Par ailleurs, la qualité du conseil assuré dépendra de la capacité du Groupe de Conseil à fournir rapidement des messages appropriés et de qualité. Cela suppose que le Groupe de conseil acquière une capacité à mobiliser rapidement l’information et l’expertise technique adéquates. Il est donc indispensable que le Groupe développe des relais importants vers la recherche et d’autres partenaires et soit en mesure de constituer et d’animer un réseau d’« experts » (recherche, universités, autres services de l’Etat, etc.) couvrant l’ensemble des besoins identifiés. Il apparaît néanmoins illusoire dans un contexte de ressources financières et humaines limitées, que le Groupe puisse assurer seul l’ensemble des fonctions de conseil nécessaires. Sa fonction dès lors tendra vers l’appui à l’identification et à l’émergence de nouveaux arrangements entre acteurs locaux pour améliorer l’accès des agriculteurs à des services (relation avec les agents vétérinaires privés, les banques, d’autres groupes de producteurs, etc.). Enfin, afin de délivrer efficacement ses messages, il devra nécessairement développer et/ou recourir à des outils de communication et de pédagogie adaptés.
Si le recours à ces nouvelles méthodes de travail avec les acteurs de la filière semble nécessaire, leur mise en place par les services constitue une remise en cause en profondeur des pratiques actuelles. Elle suppose en effet une évolution des services de l’Etat depuis un rôle de gestionnaire hiérarchique du développement local vers celui de médiateur entre plusieurs institutions, de facilitateur pour l’animation autour des expériences paysannes, de coordinateur de réseau, de monteur de projet (identification et création de projets locaux pour mobiliser des fonds), fonctions pour lesquels les agents de l’Etat ne sont pas formés.

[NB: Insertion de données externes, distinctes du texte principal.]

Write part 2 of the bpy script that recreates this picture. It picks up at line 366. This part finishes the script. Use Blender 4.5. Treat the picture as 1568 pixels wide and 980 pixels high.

Ces recherches ont permis d’identifier les enjeux technico-économiques et socio-institutionnels de la filière porcine dans le delta du fleuve rouge. Elles ont permis de définir et de mettre en place avec les acteurs concernés une stratégie de développement pour une filière porcine compétitive basée sur un tissu de producteurs familiaux et d’acteurs locaux. Celle ci repose sur la création de nouvelles formes d’organisations économiques (groupes de producteurs), l’émergence de nouvelles formes de coordination entre acteurs directs de la filière (contractualisation) et de nouvelles formes d’appui à l’agriculture (Groupe de conseil spécialisé), le tout visant à instituer un nouveaux mode de gestion concertée – co-gestion - entre l’ensemble des acteurs directs et indirects de la filière (modèle interprofessionnel).
Cette expérience montre l’intérêt de recourir à une approche combinant analyse et concertation pour aider à la définition d’une stratégie concertée de développement ainsi qu’à l’identification et à la mise en oeuvre de nouvelles formes d’arrangements institutionnels permettant de résoudre les principaux enjeux de l’agriculture vietnamienne, l’accès des agriculteurs au marché et la qualité des produits. Elle suggère que de telles approches peuvent être utilisées dans le cas d’autres filières agricoles. Cette recherche montre l’importance et la nécessité d’innovations institutionnelles pour le développement futur des filières. Ainsi, la mise en place de nouvelles institutions d’appui à l’agriculture, comme le Groupe de conseil spécialisé dans l’élevage porcin intégrant technique, organisation et marché, apparaît comme un exemple de nouvelle institution adaptée au nouveau besoin de l’agriculture vietnamienne. Par ailleurs, la mise en place à terme de comités de pilotage locaux (incluant l’ensemble des acteurs – producteurs, commerçants privés et d’Etat, services publiques, autorités et recherche) pour débattre régulièrement de la stratégie de développement des filières apparaît comme une perspective de formalisation du processus engagé visant à la mise en place d’une gestion concertée de la filière. La mise en place de tels comités à un niveau provincial voire national pourrait constituer à terme un moyen de résoudre à une plus large échelle les enjeux identifiés comme faisant consensus actuellement (instabilité des marchés, qualité) mais également d’aborder les nouveaux enjeux qui se profilent avec de plus en plus d’acuité que sont ceux de la qualité sanitaire des aliments et de la protection de l’environnement.
Cette expérience montre enfin le rôle que peut jouer la recherche pour aider à l’identification et la mise en place concertée de solutions aux problèmes de filière et souligne l’importance du rôle de l’Etat, qui demeure la seule entité collective connue et légitime, dans l’émergence de nouvelles formes de coordination. Ainsi, il apparaît nécessaire que l’Etat favorise l’émergence de représentation des acteurs (producteurs5, autres professions), qui font encore défaut et qui limitent les capacités d’organisation d’un dialogue et d’une concertation entre les acteurs. D’autre part, il apparaît également nécessaire que l’Etat crée un cadre légal pour reconnaître de nouvelles formes d’organisations interprofessionnelles. Enfin, ces recherches suggèrent l’intérêt d’une évolution du rôle de l’Etat et du fonctionnement de ses services pour assurer les fonctions d’animation et de médiation entre les acteurs nécessaire à l’établissement d’une cogestion des filières.